▶ TASK STATEMENT: Check each line of the listing for the string "picture", count the lines that have it, and answer with that number only.

>> Start

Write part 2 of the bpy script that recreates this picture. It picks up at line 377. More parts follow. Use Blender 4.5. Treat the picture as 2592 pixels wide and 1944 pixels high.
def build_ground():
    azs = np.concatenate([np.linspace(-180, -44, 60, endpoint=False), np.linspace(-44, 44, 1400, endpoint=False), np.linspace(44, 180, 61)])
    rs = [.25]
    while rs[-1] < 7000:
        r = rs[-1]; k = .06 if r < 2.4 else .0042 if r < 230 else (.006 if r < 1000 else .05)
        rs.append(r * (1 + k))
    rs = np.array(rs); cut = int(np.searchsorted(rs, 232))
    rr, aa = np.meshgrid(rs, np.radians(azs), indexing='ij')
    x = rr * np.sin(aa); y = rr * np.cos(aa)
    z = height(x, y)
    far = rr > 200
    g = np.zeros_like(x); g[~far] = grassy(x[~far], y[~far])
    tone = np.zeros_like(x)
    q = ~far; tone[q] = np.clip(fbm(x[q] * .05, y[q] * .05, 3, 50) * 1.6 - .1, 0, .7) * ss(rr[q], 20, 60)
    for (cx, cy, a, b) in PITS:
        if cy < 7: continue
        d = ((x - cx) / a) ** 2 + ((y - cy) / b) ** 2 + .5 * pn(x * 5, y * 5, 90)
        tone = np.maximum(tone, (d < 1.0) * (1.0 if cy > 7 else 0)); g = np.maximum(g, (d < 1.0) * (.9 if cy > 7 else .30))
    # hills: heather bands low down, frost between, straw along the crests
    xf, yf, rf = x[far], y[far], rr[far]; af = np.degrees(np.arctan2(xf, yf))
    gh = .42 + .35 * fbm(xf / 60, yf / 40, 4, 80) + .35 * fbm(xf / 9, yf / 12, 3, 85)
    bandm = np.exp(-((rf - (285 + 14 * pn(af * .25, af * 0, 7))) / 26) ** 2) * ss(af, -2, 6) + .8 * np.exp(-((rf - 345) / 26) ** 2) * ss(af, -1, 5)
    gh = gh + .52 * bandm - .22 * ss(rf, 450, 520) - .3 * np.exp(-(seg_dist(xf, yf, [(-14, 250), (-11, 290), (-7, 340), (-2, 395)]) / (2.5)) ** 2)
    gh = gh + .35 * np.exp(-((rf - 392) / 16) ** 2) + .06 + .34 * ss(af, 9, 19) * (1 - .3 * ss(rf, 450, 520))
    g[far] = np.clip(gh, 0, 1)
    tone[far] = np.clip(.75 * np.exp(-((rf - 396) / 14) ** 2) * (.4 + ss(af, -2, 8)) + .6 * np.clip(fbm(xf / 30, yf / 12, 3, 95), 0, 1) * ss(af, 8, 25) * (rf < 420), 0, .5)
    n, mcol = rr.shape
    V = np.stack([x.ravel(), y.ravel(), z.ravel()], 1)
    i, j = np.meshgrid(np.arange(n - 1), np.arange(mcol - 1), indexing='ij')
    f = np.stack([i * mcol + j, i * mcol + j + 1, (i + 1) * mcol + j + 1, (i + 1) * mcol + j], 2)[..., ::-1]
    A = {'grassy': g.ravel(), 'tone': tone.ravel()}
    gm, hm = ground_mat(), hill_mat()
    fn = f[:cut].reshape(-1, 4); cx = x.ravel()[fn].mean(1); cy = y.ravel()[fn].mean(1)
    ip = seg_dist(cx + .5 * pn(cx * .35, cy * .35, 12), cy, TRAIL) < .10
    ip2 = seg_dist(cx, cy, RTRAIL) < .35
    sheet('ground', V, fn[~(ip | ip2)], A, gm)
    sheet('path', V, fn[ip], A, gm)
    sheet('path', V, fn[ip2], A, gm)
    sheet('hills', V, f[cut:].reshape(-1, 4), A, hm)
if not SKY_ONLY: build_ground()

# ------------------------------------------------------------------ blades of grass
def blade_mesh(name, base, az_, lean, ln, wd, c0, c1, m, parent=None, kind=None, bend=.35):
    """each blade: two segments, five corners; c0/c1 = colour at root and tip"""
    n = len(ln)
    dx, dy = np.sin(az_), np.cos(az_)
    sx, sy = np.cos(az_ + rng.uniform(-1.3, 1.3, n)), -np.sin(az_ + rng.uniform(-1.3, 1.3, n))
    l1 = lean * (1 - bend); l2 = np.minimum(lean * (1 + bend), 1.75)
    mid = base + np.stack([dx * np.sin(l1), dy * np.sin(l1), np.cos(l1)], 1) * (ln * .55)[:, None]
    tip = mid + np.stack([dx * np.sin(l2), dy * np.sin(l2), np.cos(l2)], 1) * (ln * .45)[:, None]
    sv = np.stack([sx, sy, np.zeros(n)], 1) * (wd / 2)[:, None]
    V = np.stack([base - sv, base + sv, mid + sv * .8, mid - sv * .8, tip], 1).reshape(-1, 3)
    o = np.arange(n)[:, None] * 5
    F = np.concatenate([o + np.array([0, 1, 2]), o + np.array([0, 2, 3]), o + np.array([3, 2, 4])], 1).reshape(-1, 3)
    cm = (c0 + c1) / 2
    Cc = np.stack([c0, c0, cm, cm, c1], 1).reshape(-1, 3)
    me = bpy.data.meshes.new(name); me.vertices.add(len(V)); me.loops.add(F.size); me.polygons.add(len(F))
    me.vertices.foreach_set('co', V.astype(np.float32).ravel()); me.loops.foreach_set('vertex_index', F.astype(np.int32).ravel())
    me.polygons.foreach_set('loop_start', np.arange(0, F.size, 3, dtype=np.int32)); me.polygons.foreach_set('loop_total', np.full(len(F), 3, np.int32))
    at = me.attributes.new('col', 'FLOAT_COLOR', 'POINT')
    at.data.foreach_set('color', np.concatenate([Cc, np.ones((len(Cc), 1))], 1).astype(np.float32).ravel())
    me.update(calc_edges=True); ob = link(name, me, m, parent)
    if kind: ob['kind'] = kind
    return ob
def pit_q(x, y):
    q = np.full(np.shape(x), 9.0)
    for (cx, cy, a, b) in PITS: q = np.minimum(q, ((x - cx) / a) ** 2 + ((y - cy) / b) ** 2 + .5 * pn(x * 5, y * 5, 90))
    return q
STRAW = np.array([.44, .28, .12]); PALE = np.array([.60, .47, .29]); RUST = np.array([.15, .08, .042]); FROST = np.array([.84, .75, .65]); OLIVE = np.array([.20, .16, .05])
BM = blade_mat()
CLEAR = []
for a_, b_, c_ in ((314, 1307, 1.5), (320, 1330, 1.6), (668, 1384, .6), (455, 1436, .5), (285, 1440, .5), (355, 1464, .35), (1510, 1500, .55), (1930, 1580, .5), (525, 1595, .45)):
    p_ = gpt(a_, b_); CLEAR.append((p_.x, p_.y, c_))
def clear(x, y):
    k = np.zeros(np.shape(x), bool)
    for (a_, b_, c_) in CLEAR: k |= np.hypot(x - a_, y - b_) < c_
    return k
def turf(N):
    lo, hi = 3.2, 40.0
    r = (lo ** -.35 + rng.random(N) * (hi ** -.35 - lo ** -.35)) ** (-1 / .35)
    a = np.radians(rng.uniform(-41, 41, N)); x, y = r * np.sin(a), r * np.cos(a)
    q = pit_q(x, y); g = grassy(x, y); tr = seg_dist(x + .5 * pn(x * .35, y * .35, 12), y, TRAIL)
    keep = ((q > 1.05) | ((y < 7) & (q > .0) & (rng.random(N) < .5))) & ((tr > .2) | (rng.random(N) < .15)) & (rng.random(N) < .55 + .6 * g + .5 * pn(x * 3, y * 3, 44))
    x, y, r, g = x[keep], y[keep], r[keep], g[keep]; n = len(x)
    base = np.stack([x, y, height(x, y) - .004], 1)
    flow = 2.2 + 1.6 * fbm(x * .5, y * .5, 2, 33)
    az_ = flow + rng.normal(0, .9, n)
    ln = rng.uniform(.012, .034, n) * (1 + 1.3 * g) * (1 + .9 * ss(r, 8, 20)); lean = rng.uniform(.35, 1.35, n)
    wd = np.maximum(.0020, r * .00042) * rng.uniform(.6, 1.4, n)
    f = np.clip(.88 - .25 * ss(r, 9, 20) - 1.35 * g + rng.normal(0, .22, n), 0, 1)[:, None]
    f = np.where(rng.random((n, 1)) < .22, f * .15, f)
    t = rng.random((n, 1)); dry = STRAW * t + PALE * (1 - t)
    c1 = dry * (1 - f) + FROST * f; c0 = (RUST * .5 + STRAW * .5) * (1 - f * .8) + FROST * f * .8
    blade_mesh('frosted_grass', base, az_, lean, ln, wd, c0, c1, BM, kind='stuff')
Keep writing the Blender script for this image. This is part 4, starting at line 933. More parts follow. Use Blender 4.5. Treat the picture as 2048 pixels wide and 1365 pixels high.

>> End

▶ RESPONSE: 2